-- Material provided start --

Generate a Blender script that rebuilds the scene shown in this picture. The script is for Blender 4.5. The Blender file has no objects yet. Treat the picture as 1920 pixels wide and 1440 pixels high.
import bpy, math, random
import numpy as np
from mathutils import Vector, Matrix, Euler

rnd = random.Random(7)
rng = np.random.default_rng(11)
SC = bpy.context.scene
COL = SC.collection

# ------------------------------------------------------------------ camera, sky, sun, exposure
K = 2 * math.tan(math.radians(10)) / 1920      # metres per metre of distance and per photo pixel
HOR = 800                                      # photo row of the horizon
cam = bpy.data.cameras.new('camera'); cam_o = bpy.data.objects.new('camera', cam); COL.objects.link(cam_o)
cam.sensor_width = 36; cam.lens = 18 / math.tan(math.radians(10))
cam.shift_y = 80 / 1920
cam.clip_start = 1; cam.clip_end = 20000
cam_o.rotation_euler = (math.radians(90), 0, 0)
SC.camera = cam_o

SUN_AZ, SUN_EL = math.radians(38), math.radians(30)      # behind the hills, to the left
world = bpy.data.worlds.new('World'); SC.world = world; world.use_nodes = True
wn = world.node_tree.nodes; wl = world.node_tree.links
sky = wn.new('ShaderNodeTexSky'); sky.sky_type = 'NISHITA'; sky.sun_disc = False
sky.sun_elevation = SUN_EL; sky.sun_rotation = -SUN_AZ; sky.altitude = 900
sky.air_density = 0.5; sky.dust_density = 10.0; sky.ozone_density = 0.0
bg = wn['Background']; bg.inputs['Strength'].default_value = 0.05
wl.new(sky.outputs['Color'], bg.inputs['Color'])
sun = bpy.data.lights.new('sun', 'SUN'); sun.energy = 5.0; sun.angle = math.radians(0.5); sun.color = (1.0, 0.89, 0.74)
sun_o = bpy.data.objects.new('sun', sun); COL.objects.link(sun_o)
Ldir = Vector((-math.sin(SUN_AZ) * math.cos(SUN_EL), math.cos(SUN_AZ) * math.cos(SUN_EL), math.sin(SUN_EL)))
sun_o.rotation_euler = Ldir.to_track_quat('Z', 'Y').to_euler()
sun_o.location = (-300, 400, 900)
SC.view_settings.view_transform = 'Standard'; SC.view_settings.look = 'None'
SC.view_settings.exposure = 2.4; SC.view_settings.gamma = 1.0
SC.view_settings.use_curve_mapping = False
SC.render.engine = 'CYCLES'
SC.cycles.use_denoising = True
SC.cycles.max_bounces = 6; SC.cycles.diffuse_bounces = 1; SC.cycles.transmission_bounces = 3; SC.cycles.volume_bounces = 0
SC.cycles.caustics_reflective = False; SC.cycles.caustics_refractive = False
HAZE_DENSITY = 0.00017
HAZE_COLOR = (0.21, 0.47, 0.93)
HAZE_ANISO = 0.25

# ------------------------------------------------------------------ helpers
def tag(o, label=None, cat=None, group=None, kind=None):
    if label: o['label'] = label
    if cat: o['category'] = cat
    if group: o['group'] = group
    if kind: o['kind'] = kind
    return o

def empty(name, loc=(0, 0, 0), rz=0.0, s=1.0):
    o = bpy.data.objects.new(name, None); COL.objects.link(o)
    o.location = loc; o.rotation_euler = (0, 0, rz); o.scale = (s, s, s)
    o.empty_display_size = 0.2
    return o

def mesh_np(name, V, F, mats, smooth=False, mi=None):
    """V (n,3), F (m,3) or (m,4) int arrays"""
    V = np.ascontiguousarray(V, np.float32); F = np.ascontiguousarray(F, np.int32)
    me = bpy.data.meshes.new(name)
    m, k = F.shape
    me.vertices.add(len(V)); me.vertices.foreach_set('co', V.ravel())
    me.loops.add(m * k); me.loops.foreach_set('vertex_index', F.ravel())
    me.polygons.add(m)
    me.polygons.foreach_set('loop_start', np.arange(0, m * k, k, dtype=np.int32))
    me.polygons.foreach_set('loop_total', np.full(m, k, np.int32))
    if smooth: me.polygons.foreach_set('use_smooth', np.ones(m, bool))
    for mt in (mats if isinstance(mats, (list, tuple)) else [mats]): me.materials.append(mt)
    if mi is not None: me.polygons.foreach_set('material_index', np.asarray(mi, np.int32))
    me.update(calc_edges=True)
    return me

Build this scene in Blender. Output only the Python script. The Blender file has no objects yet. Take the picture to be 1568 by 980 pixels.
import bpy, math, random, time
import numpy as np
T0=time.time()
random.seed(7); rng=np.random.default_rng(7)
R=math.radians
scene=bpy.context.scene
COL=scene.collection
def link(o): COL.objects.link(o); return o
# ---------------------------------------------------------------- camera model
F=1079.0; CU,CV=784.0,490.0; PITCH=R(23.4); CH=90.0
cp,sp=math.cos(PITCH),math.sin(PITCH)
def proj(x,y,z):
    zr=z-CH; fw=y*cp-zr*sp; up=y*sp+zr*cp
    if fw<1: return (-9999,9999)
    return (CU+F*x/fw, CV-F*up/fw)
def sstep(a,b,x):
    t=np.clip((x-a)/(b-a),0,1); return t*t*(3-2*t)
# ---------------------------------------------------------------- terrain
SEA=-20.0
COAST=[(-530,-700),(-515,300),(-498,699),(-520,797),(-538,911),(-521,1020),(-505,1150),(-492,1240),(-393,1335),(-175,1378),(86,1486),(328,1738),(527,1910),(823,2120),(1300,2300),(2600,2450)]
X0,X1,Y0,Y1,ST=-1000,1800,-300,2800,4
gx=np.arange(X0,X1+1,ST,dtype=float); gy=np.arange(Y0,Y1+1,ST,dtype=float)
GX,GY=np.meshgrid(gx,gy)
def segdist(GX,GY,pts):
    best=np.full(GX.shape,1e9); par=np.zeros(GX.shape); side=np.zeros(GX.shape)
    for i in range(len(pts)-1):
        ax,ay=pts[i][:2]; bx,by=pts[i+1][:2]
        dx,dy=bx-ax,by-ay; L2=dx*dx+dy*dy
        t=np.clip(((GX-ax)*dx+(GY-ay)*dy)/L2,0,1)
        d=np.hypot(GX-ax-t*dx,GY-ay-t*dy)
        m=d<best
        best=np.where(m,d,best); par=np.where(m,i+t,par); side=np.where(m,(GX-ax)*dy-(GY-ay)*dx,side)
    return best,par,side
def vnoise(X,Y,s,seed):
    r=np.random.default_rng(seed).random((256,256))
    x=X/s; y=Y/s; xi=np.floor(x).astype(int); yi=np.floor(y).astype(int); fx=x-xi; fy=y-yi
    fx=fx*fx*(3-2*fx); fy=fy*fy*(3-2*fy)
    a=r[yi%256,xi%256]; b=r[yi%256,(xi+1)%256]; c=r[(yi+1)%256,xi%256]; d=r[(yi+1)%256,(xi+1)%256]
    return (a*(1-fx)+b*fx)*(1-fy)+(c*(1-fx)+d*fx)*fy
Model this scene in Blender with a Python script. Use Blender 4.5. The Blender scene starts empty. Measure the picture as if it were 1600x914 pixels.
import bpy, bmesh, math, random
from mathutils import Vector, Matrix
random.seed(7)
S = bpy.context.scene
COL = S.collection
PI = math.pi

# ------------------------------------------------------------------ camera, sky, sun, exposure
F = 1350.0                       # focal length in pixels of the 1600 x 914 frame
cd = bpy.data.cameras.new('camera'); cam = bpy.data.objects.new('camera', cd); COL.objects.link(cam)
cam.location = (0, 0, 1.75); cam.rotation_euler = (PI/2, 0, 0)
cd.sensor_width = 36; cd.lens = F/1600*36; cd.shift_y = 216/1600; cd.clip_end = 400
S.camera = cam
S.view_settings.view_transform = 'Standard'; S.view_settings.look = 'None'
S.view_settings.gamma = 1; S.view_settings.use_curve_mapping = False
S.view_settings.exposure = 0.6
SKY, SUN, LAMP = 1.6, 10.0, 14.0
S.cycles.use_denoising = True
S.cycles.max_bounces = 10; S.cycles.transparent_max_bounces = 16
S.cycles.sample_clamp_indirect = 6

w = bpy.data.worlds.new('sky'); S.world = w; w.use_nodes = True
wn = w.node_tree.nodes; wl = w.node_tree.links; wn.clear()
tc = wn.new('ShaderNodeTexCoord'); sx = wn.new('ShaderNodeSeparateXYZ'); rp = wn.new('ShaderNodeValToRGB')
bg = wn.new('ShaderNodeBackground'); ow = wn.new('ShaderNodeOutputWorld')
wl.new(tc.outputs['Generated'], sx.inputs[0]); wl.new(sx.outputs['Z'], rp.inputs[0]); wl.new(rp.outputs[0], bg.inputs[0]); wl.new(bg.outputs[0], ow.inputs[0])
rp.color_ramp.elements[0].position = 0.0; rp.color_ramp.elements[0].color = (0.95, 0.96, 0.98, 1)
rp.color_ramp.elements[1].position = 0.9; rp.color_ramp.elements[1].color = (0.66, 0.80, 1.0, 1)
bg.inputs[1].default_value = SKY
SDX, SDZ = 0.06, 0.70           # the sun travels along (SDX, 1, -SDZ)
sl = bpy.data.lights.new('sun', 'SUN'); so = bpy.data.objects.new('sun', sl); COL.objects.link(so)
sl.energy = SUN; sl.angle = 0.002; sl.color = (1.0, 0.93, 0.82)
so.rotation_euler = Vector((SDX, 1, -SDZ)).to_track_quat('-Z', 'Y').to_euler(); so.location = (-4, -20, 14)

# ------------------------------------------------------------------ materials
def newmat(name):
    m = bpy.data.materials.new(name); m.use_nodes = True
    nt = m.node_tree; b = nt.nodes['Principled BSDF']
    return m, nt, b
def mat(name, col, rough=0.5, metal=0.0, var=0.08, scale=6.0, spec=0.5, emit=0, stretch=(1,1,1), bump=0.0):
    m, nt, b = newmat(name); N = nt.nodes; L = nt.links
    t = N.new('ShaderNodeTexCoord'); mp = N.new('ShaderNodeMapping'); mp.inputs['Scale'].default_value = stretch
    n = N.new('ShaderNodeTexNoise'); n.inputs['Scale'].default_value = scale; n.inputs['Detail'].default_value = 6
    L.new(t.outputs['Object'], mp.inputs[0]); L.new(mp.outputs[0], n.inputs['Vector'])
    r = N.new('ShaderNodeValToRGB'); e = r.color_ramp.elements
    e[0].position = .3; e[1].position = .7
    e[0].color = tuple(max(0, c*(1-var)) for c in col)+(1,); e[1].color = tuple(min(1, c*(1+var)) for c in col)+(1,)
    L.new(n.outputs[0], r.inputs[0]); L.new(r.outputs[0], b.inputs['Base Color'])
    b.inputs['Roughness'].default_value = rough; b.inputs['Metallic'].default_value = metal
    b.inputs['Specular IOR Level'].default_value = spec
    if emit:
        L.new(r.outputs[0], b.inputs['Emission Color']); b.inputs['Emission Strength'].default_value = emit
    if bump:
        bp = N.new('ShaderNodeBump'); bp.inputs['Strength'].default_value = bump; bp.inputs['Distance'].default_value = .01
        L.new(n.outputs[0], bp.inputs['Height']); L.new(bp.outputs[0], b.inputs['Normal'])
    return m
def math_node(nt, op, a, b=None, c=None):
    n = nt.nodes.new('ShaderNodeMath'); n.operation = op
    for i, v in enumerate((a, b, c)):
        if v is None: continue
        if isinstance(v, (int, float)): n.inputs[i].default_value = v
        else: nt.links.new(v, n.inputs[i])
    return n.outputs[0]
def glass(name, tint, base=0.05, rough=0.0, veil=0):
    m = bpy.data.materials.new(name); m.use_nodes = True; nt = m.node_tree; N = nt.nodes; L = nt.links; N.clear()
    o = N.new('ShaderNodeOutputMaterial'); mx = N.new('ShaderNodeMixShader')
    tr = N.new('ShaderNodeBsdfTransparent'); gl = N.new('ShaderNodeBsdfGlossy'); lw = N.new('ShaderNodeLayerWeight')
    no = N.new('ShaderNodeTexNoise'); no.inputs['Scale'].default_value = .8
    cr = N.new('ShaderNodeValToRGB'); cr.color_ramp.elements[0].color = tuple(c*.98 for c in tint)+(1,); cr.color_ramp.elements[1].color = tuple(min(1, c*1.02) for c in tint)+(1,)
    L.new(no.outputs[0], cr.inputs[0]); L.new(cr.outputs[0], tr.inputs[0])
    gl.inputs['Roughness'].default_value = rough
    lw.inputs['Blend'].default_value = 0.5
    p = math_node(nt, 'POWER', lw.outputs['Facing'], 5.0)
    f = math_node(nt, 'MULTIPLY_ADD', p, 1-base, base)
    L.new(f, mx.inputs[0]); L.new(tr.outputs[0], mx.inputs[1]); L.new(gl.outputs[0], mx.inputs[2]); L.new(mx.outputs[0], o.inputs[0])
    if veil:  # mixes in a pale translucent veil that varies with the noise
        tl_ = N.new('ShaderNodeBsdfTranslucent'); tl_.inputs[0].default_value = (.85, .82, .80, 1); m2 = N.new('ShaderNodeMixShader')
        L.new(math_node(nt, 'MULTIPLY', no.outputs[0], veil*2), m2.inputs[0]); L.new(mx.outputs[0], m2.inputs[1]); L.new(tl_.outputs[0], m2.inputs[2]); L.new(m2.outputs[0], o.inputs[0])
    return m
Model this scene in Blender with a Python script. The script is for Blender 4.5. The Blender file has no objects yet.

-- Material provided end --

● Your goal: Take the lines from the first line of the records through the line holding "COL = SC.collection", both included, and please reproduce them exactly with nothing added.

● Response to the task:
Generate a Blender script that rebuilds the scene shown in this picture. The script is for Blender 4.5. The Blender file has no objects yet. Treat the picture as 1920 pixels wide and 1440 pixels high.
import bpy, math, random
import numpy as np
from mathutils import Vector, Matrix, Euler

rnd = random.Random(7)
rng = np.random.default_rng(11)
SC = bpy.context.scene
COL = SC.collection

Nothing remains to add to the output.